Le premier a combattu le colonialisme et le travail forcé, lutté pour la souveraineté nationale de l’ex-Haute-Volta et a connu une fin mystérieuse qui suscite des interrogations jusqu’à nos jours. Le second a combattu le néo-colonialisme et ses corollaires et milité pour une autodétermination du Burkina Faso. Il connut une fin tragique. Daniel Ouezzin Coulibaly et Thomas Sankara n’ont certes pas été de la même époque mais un trait d’union lie leurs visions et actions politiques. Radars Info Burkina s’est intéressé à la vie de ces deux hommes politiques devenus une référence, même au-delà des frontières burkinabè.
Quand Daniel Ouezzin Coulibaly décédait en 1958, Thomas Sankara n’avait que 9 ans. Pourtant, ces deux personnalités politiques de l’histoire de la Haute-Volta, devenue aujourd’hui Burkina Faso, ont eu un parcours politique avec des caractéristiques presque identiques, à commencer par Ouezzin Coulibaly, qui a vu le jour en 1909. Il a donc vu naître la colonie de Haute-Volta et toutes les formes d’injustice que pouvait comporter la colonisation. Ce qui explique certainement d’abord son engagement syndical lorsqu’il était enseignant à Bobo-Dioulasso et à Dakar, puis son engagement politique au sein du Rassemblement démocratique africain (RDA) aux côtés de ses pairs ivoirien Félix Houphouët Boigny et malien Modibo Keita, avec qui il obtint l’abolition du travail forcé.
Dans un livre écrit par Semi-Bi Zan, intitulé « Ouezzin Coulibaly ou le lion du RDA », il est présenté comme un infatigable élu local pour le compte de la Côte d’Ivoire et du Burkina Faso à l’époque de la dissolution de la colonie voltaïque. Son indignation face au traitement des tirailleurs sénégalais, sa vision et son combat pour des indépendances africaines y sont relatés.
Devenu président du Conseil de gouvernement de la Haute-Volta puis vice-président du pays en 1958, Ouezzin Coulibaly se veut rigoureux dans la gestion du train de vie de l’Etat. « Le Conseil de gouvernement donnera le premier exemple d’austérité en procédant à un abattement sensible des traitements des ministres», lit-on dans son discours prononcé en mai de la même année devant les députés.

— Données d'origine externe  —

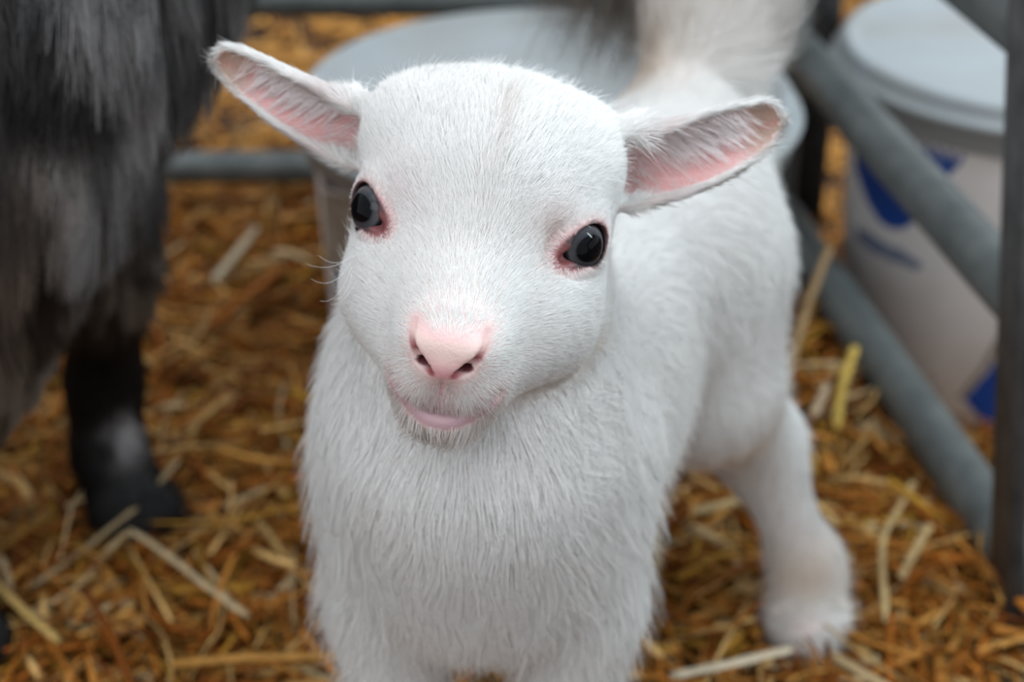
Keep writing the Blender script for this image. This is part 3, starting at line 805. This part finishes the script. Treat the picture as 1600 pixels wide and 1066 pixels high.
def straw_bunch(n, seed, xr, yr, keep, zlo, zhi, lmul=1.0):
    r = np.random.default_rng(seed)
    X = r.uniform(*xr, n); Y = r.uniform(*yr, n); k = keep(X, Y); X, Y = X[k], Y[k]; n = len(X)
    L = np.clip(r.lognormal(-3.35, 0.5, n), 0.012, 0.12) * lmul; wdt = np.clip(r.lognormal(-5.85, 0.5, n), 0.001, 0.0075); th = np.minimum(0.45 * wdt, 0.0009)
    az = r.uniform(0, np.pi, n); el = r.normal(0, 0.16, n); tw = r.uniform(-0.9, 0.9, n)
    Z = ground_z(X, Y) + r.uniform(zlo, zhi, n)
    d = np.stack([np.cos(az) * np.cos(el), np.sin(az) * np.cos(el), np.sin(el)], 1)
    s = np.stack([-np.sin(az), np.cos(az), np.zeros(n)], 1); u = np.cross(d, s)
    s2 = s * np.cos(tw)[:, None] + u * np.sin(tw)[:, None]; u2 = np.cross(d, s2)
    bend = r.normal(0, 0.06, n) * L; bendu = r.normal(0, 0.05, n) * L
    V = np.zeros((n, 4, 4, 3))
    t = np.array([-0.5, -0.17, 0.17, 0.5])
    for i in range(4):
        c = np.stack([X, Y, Z], 1) + d * (L * t[i])[:, None] + s2 * (bend * (0.25 - t[i] ** 2) * 4)[:, None] + u2 * (bendu * (0.25 - t[i] ** 2) * 4)[:, None]
        c[:, 2] = np.maximum(c[:, 2], ground_z(c[:, 0], c[:, 1]) - 0.004)
        for j, (a, b_) in enumerate(((1, 0), (0, 1), (-1, 0), (0, -1))):
            V[:, i, j] = c + s2 * (wdt / 2 * a)[:, None] + u2 * (th / 2 * b_)[:, None]
    base = (np.arange(n) * 16)[:, None, None]
    F = []
    for i in range(3):
        for j in range(4):
            F.append([i * 4 + j, i * 4 + (j + 1) % 4, (i + 1) * 4 + (j + 1) % 4, (i + 1) * 4 + j])
    F += [[3, 2, 1, 0], [12, 13, 14, 15]]
    F = (np.array(F)[None] + base).reshape(-1, 4)
    C = PAL[r.choice(len(PAL), n, p=PW / PW.sum())] * np.array((0.86, 0.78, 0.64)) * r.uniform(0.7, 1.45, (n, 1))
    far = smooth01(1.15, 1.5, Y)[:, None]; C = C * (1 - 0.6 * far) + np.array((1.0, 0.50, 0.12)) * 0.6 * far
    return V.reshape(-1, 3), F, np.repeat(C, 16, 0)
def straw_object(name, label, bunches):
    Vs, Fs, Cs = [], [], []; o = 0
    for V, F, C in bunches: Vs.append(V); Fs.append(F + o); Cs.append(C); o += len(V)
    ob = mesh_obj(name, np.concatenate(Vs), np.concatenate(Fs), STRAW, smooth=False); set_color(ob, np.concatenate(Cs))
    return tag(ob, label, 'straw', kind='stuff')
def feet_clear(X, Y):
    k = np.ones(len(X), bool)
    for cx, cy, r_ in ((0.150, 0.700, 0.017), (0.026, 0.730, 0.016), (-0.047, 0.520, 0.016), (0.024, 0.520, 0.016), (-0.215, 0.805, 0.024), (-0.285, 0.69, 0.022), (0.023, 1.03, 0.150)):
        k &= (X - cx) ** 2 + (Y - cy) ** 2 > r_ ** 2
    return k
inpen = lambda X, Y: (X < rail_x(Y) - 0.004) & feet_clear(X, Y)
infr = lambda X, Y: (np.abs(X) < 0.36 * Y + 0.20)
straw_object('straw_bedding', 'loose golden brown straw covering the floor of the pen', [
    straw_bunch(29000, 1, (-0.75, 0.42), (0.42, 1.30), lambda X, Y: inpen(X, Y) & infr(X, Y), -0.004, 0.010),
    straw_bunch(5500, 2, (-0.75, 0.42), (0.42, 1.30), lambda X, Y: inpen(X, Y) & infr(X, Y), 0.004, 0.022, 1.25),
    straw_bunch(16000, 3, (-1.1, 0.42), (-0.2, 1.30), lambda X, Y: inpen(X, Y) & ~infr(X, Y), -0.004, 0.012, 1.3)])
straw_object('straw_litter', 'straw scattered on the ground outside the pen rails', [
    straw_bunch(9000, 4, (-1.0, 0.9), (1.25, 2.4), lambda X, Y: np.abs(X) < 0.5 * Y + 0.2, -0.004, 0.010, 1.2),
    straw_bunch(9000, 5, (0.2, 0.75), (0.5, 1.30), lambda X, Y: X > rail_x(Y) + 0.045, -0.004, 0.010)])

# separate stalks that can be told apart
def stalk(px, width, color, label, flat=0.4, lift=0.0):
    """px: camera pixels with the height above the ground at each"""
    P = np.array([G(x, y, z) for x, y, z in px])
    t = np.linspace(0, len(P) - 1, 12); P = np.stack([np.interp(t, np.arange(len(P)), P[:, d]) for d in range(3)], 1)
    P += wave_noise(P, 40, int(px[0][0]))[:, :] * 0.0012
    V = []; F = []; k = 8
    for i in range(len(P)):
        d = unit(P[min(i + 1, len(P) - 1)] - P[max(i - 1, 0)]); s = unit(np.cross(d, (0, 0, 1))); u = np.cross(s, d)
        w = width / 2 * (1.0 if 0 < i < len(P) - 1 else 0.8) * (1 + 0.12 * math.sin(i * 2.1))
        for j in range(k):
            a = 2 * math.pi * j / k
            V.append(P[i] + s * w * math.cos(a) + u * w * flat * math.sin(a))
    for i in range(len(P) - 1):
        for j in range(k): F.append((i * k + j, i * k + (j + 1) % k, (i + 1) * k + (j + 1) % k, (i + 1) * k + j))
    F.append(tuple(range(k))[::-1]); F.append(tuple((len(P) - 1) * k + j for j in range(k)))
    o = mesh_obj('straw_stalk', V, F, STRAW); set_color(o, np.tile(np.array(color) * 0.75, (len(V), 1)))
    return tag(o, label, 'straw stalk', 'single stalks lying on the straw bed')
stalk([(203, 828, .030), (300, 895, .026), (392, 962, .018)], 0.0042, (0.60, 0.46, 0.27), 'pale tan straw stalk lying slantwise just below the black hoof of the adult goat')
stalk([(402, 352, .022), (365, 395, .020), (328, 442, .016)], 0.0070, (0.62, 0.52, 0.36), 'thick pale straw stalk on the bed below the left ear of the white kid')
stalk([(1296, 385, .075), (1262, 470, .050), (1222, 612, .016)], 0.0055, (0.50, 0.33, 0.17), 'long brown straw stalk leaning on the lower rail behind the white kid')
stalk([(1336, 548, .030), (1320, 604, .020), (1308, 668, .012)], 0.0062, (0.74, 0.50, 0.12), 'short wide yellow straw stalk beside the lower rail')
stalk([(1296, 566, .014), (1290, 610, .020), (1270, 652, .022)], 0.0058, (0.70, 0.52, 0.34), 'short wide pinkish straw stalk left of the yellow one beside the lower rail')
stalk([(1050, 1058, .020), (1150, 1040, .022), (1242, 1016, .020)], 0.0060, (0.80, 0.68, 0.50), 'flat whitish straw stalk at the bottom edge in front of the hind hoof')
stalk([(1020, 812, .016), (1090, 798, .016), (1170, 776, .016)], 0.0065, (0.70, 0.52, 0.26), 'wide pale straw stalk under the belly of the white kid', 0.5)
stalk([(282, 716, .034), (215, 790, .026), (130, 862, .018), (40, 925, .016)], 0.0038, (0.46, 0.34, 0.19), 'long grey-brown straw stalk lying across the black hoof of the adult goat')
stalk([(-10, 905, .024), (40, 955, .022), (95, 1005, .018)], 0.0050, (0.66, 0.44, 0.15), 'golden straw stalk at the left edge near the bottom corner')
stalk([(1424, 752, .020), (1378, 838, .018), (1380, 972, .016)], 0.0038, (0.64, 0.46, 0.22), 'bent pale straw stalk standing between the hind hoof and the lower rail')
stalk([(1452, 818, .018), (1408, 905, .016)], 0.0050, (0.60, 0.42, 0.20), 'short tan straw stalk right of the bent one near the lower rail')

# ---- galvanised hurdles
GALV = noise_mat('galvanised_steel', (0.080, 0.094, 0.094), (0.14, 0.155, 0.152), 45, 0.5, 0.35, 0.15, 0.0006)
DARK = noise_mat('dark_steel', (0.045, 0.046, 0.048), (0.085, 0.086, 0.088), 70, 0.55, 0.3, 0.2, 0.0006)
def tube(a, b, r, seg=24, caps=True, rings=8, wob=0.0):
    a = np.asarray(a, float); b = np.asarray(b, float); d = unit(b - a)
    s = unit(np.cross(d, (0, 0, 1) if abs(d[2]) < 0.9 else (1, 0, 0))); u = np.cross(s, d); V = []; F = []
    for i in range(rings + 1):
        c = a + (b - a) * i / rings
        for j in range(seg):
            t = 2 * math.pi * j / seg; V.append(c + (s * math.cos(t) + u * math.sin(t)) * r)
    for i in range(rings):
        for j in range(seg): F.append((i * seg + j, i * seg + (j + 1) % seg, (i + 1) * seg + (j + 1) % seg, (i + 1) * seg + j))
    if caps: F.append(tuple(range(seg))[::-1]); F.append(tuple(rings * seg + j for j in range(seg)))
    return np.array(V), F
def beam(a, b, w, t, side, bev=0.001):
    """flat bar from a to b, w wide along side, t thick; edges bevelled"""
    a = np.asarray(a, float); b = np.asarray(b, float); d = unit(b - a); s = unit(np.asarray(side, float) - d * (np.asarray(side, float) @ d)); n = np.cross(d, s)
    V = []; F = []; prof = []
    for sx, sy in ((1, 1), (-1, 1), (-1, -1), (1, -1)):
        c = (sx * (w / 2 - bev), sy * (t / 2 - bev))
        p = [(c[0] + sx * bev, c[1]), (c[0], c[1] + sy * bev)]
        prof += p if sx * sy > 0 else p[::-1]
    k = len(prof)
    for c in (a, b):
        for x, y in prof: V.append(c + s * x + n * y)
    for j in range(k): F.append((j, (j + 1) % k, k + (j + 1) % k, k + j))
    F.append(tuple(range(k))[::-1]); F.append(tuple(range(k, 2 * k)))
    return np.array(V), F
RZ = (0.020, 0.151, 0.282, 0.413)
def join(parts):
    V = []; F = []; o = 0
    for v, f in parts: V += list(v); F += [tuple(i + o for i in q) for q in f]; o += len(v)
    return V, F
# right-hand hurdle
y0, y1 = 0.30, BACK_Y - 0.02
hr = empty('metal_hurdle', (rail_x(y0), y0, 0)); tag(hr, 'galvanised steel tube hurdle running beside the white kid to the corner', 'hurdle', 'hurdles round the pen')
for z in RZ:
    mesh_obj('rail', *tube((rail_x(y0), y0, z), (rail_x(y1), y1, z), 0.0155), GALV, hr)
for yy in (y0, y1):
    mesh_obj('end_post', *tube((rail_x(yy), yy, -0.03), (rail_x(yy), yy, 0.44), 0.0165), GALV, hr)
yb, yt = 0.7035, 0.817
P0 = np.array((0.364 - 0.156 * yb, yb, -0.012)); P1 = np.array((0.364 - 0.156 * yt, yt, 0.425))
mesh_obj('brace', *beam(P0, P1, 0.0075, 0.030, (1, 0.1, 0)), DARK, hr)  # darker than the rails: shade on its near side put into the colour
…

Dans ce discours, Daniel Ouezzin Coulibaly expose des ambitions faramineuses pour le pays. Selon lui, la misère que les habitants de la Haute-Volta vivent peut être vaincue. « Les colossales pyramides d’Egypte, la grande muraille de Chine, les cathédrales gothiques de l’Europe occidentale ne doivent rien aux techniques industrielles modernes. Ces monuments élevés par le travail et la foi des hommes sont l’œuvre de sociétés dont le dénuement matériel était égal au nôtre», a déclaré le natif de Nouna avant de conclure : « Rien n’est impossible à l’homme de volonté animé d’un grand courage. »

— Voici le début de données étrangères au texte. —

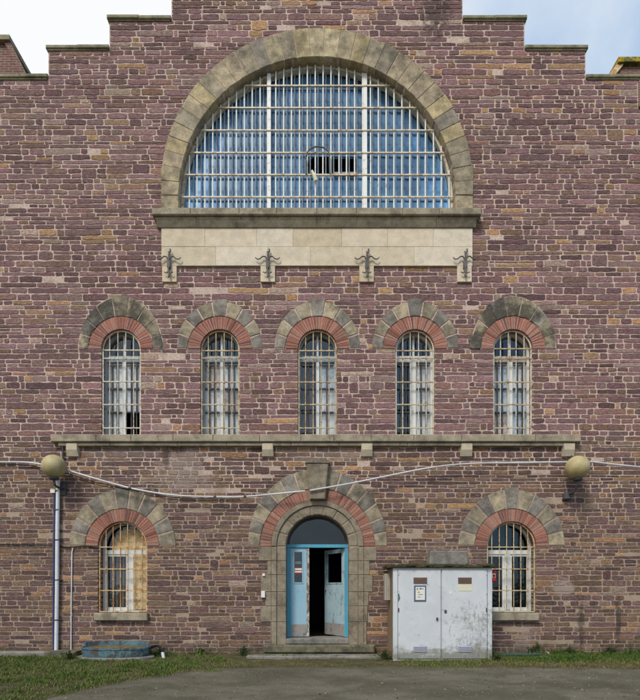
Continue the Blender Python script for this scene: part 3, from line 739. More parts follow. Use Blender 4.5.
def leaf(name, x0, x1, zb_, zt_, mat, win, parent, kick, label=None):
    """leaf in its own frame: x from hinge, built at the origin then placed"""
    L = MB(); wx0, wx1, wz0, wz1 = win
    y0, y1 = 0, .045
    L.box(x0, wx0, y0, y1, zb_, zt_); L.box(wx1, x1, y0, y1, zb_, zt_); L.box(wx0, wx1, y0, y1, zb_, wz0); L.box(wx0, wx1, y0, y1, wz1, zt_)
    o = L.build(name, mat, parent)
    if label: o['label'] = label
    b = MB(); t = .028
    for (a, c, d, e) in ((wx0-t, wx1+t, wz1, wz1+t), (wx0-t, wx1+t, wz0-t, wz0), (wx0-t, wx0, wz0, wz1), (wx1, wx1+t, wz0, wz1)): b.box(a, c, y0-.012, y0-.001, d, e)
    b.build('glazing_bead', mat, o)
    g = MB(); g.box(wx0, wx1, .02, .026, wz0, wz1); g.build('pane', M['glass_dark'], o)
    k = MB(); k.box(x0+.008, x1-.008, -.006, -.001, zb_+.01, zb_+kick); k.build('kick_plate', M['kick'], o)
    return o
xl0 = cx - hw + .091; xl1 = xl0 + .405
zt_ = zs - .012
o1 = leaf('door', 0, .37, 0, zt_-z0-.01, M['door_leaf'], (.08, .265, 1.27, 1.98), DR, .29, 'narrow closed pale blue leaf')
o1.location = (xl0, yd+.02, z0+.01)
e = MB(); e.box(.372, .43, -.012, .05, 0, zt_-z0-.012); e.build('door_edge', M['door_edge'], o1)
s = MB(); s.box(.085, .26, .012, .016, 1.47, 1.62); s.build('notice', M['red'], o1)
s = MB(); s.box(.087, .258, .0095, .0115, 1.5, 1.535); s.box(.087, .258, .0095, .0115, 1.555, 1.6); s.build('notice_stripe', M['paper'], o1)
s = MB(); s.box(.1, .24, .011, .015, 1.7, 1.76); s.build('notice', M['ink'], o1)
wl = .82
o2 = leaf('door', -wl, 0, 0, zt_-z0-.012, M['door_leaf_worn'], (-wl+.12, -.1, 1.27, 1.97), DR, .29, 'worn pale leaf standing open inwards')
o2.location = (cx + hw - .085, yd+.05, z0+.01); o2.rotation_euler = (0, 0, -math.radians(56))
k = MB(); k.tube([(-wl+.07, -.05, 1.03), (-wl+.07, -.05, 1.13)], .011); k.tube([(-wl+.07, -.05, 1.08), (-wl+.07, 0, 1.08)], .009); k.build('handle', M['dark_iron'], o2)
th = MB(); th.block([(cx-hw+.003, .25), (cx+hw-.003, .25), (cx+hw-.003, .37), (cx-hw+.003, .37)], -.02, .6, .012); th.build('threshold', M['concrete'], B)

# ------------------------------------------------------------------ chimneys on the wings
def pyramid(mb, cx, cy, z0, z1, a, b, c, d):
    mb.add([(cx-a,cy-b,z0),(cx+a,cy-b,z0),(cx+a,cy+b,z0),(cx-a,cy+b,z0),(cx-c,cy-d,z1),(cx+c,cy-d,z1),(cx+c,cy+d,z1),(cx-c,cy+d,z1)], [(0,1,5,4),(1,2,6,5),(2,3,7,6),(3,0,4,7),(4,5,6,7),(0,3,2,1)])
m = MT('chimney_brick', .9, .2)
bt = nn(m.nt, 'ShaderNodeTexBrick'); bt.inputs['Scale'].default_value = 1; bt.inputs['Brick Width'].default_value = .24; bt.inputs['Row Height'].default_value = .075; bt.inputs['Mortar Size'].default_value = .01
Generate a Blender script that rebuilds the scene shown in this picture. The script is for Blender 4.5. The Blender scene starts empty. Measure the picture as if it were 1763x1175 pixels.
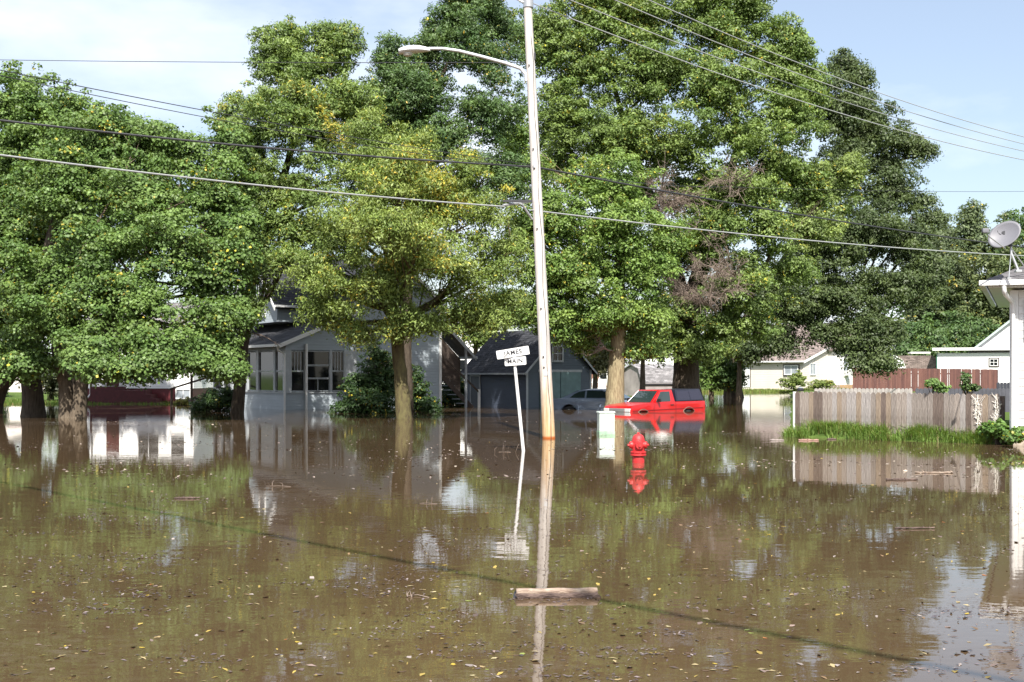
import bpy, bmesh, math, random
import numpy as np
from mathutils import Vector, Matrix
random.seed(7)
RNG = np.random.default_rng(11)
SC = bpy.context.scene
COL = SC.collection

# ------------------------------------------------------------------ camera
FPX, CX, HY, EYE = 2224.0, 881.5, 647.0, 1.5      # focal length, centre, horizon (photo pixels), eye height above the water
cam_d = bpy.data.cameras.new('camera'); cam = bpy.data.objects.new('camera', cam_d); COL.objects.link(cam)
cam.location = (0, 0, EYE); cam.rotation_euler = (math.pi/2, 0, 0)
cam_d.sensor_width = 36; cam_d.lens = 36*FPX/1763; cam_d.shift_y = (HY-587.5)/1763
cam_d.clip_start = 0.1; cam_d.clip_end = 5000
SC.camera = cam
def P(px, py, Y):
    return Vector(((px-CX)*Y/FPX, Y, EYE-(py-HY)*Y/FPX))
def X_(px, Y): return (px-CX)*Y/FPX
def Z_(py, Y): return EYE-(py-HY)*Y/FPX

# ------------------------------------------------------------------ world and sun
SUN_EL = math.radians(48); SUN_AZ = math.radians(4)      # sun high behind the camera, a little to its right
SUN_DIR = Vector((math.sin(SUN_AZ)*math.cos(SUN_EL), -math.cos(SUN_AZ)*math.cos(SUN_EL), math.sin(SUN_EL)))
w = bpy.data.worlds.new('World'); SC.world = w; w.use_nodes = True
nt = w.node_tree; N = nt.nodes; L = nt.links; N.clear()
sky = N.new('ShaderNodeTexSky'); sky.sky_type = 'NISHITA'; sky.sun_disc = False
sky.sun_elevation = SUN_EL; sky.sun_rotation = math.atan2(SUN_DIR.x, SUN_DIR.y)
sky.air_density = 1.0; sky.dust_density = 1.2; sky.ozone_density = 1.0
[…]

Thomas Sankara, qui n’avait que 9 ans à la mort de ce grand acteur de l’accession à la souveraineté internationale du pays que fut Ouezzin Coulibaly, prend le pouvoir en août 1983 et instaure un régime révolutionnaire. Il sera assassiné 4 ans plus tard, précisément le 15 octobre 1987.
Et comme pour poursuivre la lutte de Ouezzin Coulibaly, le capitaine Sankara engage un combat contre le néo-colonialisme. La bourgeoise locale, les élites bureaucrates sont énergiquement combattues. Le père de la révolution s’attelle à une réduction drastique du train de vie de l’Etat. Le peuple est mis au travail.
En très peu de temps, les résultats des nombreuses mesures prises par le président du CNR sont visibles : la famine a reculé et l’autosuffisance alimentaire est devenue une réalité. La bataille du rail par le peuple lui-même confirme ce qu’avait dit Ouezzin : « Rien n’est impossible à l’homme de volonté animé d’un grand courage.» Et Sankara d’ajouter : « Tout ce qui sort de l’imaginaire de l’homme est réalisable par l’homme.»
Des hommes de vision et d’ambition, le Burkina Faso en a eu. Thomas Sankara et Ouezzin Coulibaly ne sont que deux acteurs qui cachent un ensemble d’intellectuels et de politiques qui ont consacré leur vie à lutter pour l’avenir de cette nation. La grande question aujourd’hui est de savoir pourquoi ces idées ne sont pas suffisamment appliquées afin de sortir ce pays de l’ornière.